EXERCISE DIRECTIONS: Lines that include the word "Blender" are the ones to copy.

** Begin **

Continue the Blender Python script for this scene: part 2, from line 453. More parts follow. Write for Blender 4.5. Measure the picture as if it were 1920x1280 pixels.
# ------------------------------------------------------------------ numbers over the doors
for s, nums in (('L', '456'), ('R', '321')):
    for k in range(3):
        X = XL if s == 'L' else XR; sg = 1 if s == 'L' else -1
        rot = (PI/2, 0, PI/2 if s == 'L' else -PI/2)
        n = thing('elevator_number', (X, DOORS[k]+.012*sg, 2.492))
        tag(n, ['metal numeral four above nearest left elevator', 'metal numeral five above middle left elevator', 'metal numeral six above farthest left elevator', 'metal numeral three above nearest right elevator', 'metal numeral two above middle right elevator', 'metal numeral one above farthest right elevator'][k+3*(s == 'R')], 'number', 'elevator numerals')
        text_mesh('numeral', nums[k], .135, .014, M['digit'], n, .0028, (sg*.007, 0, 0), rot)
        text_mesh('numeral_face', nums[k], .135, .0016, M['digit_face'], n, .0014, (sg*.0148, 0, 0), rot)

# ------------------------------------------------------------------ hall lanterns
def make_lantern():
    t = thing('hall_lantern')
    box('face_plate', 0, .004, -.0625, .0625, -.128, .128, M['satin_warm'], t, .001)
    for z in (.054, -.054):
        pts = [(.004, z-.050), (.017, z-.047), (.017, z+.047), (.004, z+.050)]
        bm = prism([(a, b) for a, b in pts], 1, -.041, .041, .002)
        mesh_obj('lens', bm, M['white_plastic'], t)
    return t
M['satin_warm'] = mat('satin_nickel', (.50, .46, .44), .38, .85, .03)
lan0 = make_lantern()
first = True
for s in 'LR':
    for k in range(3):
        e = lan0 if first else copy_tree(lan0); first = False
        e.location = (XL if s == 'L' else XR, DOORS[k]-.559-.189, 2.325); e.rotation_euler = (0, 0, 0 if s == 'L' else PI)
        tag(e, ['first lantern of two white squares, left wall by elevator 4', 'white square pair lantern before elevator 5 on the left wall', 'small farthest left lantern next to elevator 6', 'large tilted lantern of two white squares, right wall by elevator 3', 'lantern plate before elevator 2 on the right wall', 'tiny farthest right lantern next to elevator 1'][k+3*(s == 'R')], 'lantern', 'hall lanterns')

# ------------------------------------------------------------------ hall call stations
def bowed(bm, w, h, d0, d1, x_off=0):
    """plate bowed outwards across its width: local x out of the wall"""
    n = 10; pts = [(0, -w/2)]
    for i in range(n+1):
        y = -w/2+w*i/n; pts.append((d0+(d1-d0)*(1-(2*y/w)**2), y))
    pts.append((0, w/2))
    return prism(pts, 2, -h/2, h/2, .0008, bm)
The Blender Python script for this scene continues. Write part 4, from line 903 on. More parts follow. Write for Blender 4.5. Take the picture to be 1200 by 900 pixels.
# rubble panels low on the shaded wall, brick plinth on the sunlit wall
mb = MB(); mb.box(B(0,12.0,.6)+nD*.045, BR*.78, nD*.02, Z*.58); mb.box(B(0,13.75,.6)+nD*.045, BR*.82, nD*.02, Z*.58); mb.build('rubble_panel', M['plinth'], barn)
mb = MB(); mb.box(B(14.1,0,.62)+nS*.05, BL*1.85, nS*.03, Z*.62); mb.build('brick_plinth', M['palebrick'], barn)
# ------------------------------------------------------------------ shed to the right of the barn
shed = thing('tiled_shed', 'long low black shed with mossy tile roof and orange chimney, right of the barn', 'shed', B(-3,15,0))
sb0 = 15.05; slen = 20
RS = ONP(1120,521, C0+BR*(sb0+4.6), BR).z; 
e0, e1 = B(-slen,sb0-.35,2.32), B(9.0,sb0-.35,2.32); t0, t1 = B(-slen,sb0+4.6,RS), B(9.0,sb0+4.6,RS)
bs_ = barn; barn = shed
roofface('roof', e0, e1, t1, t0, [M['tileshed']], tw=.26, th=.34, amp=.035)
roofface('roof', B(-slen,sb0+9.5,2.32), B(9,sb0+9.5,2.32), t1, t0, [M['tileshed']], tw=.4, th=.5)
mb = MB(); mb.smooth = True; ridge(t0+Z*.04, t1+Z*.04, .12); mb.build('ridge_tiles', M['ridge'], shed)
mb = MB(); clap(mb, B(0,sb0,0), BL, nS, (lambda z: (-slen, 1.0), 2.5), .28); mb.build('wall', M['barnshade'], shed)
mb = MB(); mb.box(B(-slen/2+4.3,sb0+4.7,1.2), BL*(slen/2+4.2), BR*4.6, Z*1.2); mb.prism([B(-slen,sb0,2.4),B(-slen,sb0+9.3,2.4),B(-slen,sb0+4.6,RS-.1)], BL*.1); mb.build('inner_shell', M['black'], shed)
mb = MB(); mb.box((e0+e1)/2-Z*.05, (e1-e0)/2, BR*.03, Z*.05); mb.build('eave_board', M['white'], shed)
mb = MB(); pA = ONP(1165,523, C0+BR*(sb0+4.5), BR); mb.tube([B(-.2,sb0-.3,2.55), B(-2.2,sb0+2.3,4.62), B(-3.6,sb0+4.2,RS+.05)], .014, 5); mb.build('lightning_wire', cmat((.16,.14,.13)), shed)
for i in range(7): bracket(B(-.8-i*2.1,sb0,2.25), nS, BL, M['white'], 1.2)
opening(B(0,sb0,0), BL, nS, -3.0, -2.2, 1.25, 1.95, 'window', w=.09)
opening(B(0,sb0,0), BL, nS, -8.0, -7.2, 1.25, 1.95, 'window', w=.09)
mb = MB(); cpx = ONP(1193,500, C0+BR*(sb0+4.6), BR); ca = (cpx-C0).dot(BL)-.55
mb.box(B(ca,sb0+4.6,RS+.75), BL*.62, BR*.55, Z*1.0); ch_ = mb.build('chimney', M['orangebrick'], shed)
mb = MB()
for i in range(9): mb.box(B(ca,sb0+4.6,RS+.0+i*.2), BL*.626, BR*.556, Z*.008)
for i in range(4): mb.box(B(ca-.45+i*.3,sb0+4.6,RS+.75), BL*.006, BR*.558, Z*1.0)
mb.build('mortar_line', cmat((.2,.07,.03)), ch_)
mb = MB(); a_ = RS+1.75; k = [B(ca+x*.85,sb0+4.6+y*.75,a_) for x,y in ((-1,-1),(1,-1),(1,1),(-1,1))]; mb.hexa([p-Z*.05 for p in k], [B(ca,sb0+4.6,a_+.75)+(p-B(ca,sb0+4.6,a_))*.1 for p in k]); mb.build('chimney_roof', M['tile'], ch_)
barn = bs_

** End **

EXERCISE OUTPUT:
Continue the Blender Python script for this scene: part 2, from line 453. More parts follow. Write for Blender 4.5. Measure the picture as if it were 1920x1280 pixels.
The Blender Python script for this scene continues. Write part 4, from line 903 on. More parts follow. Write for Blender 4.5. Take the picture to be 1200 by 900 pixels.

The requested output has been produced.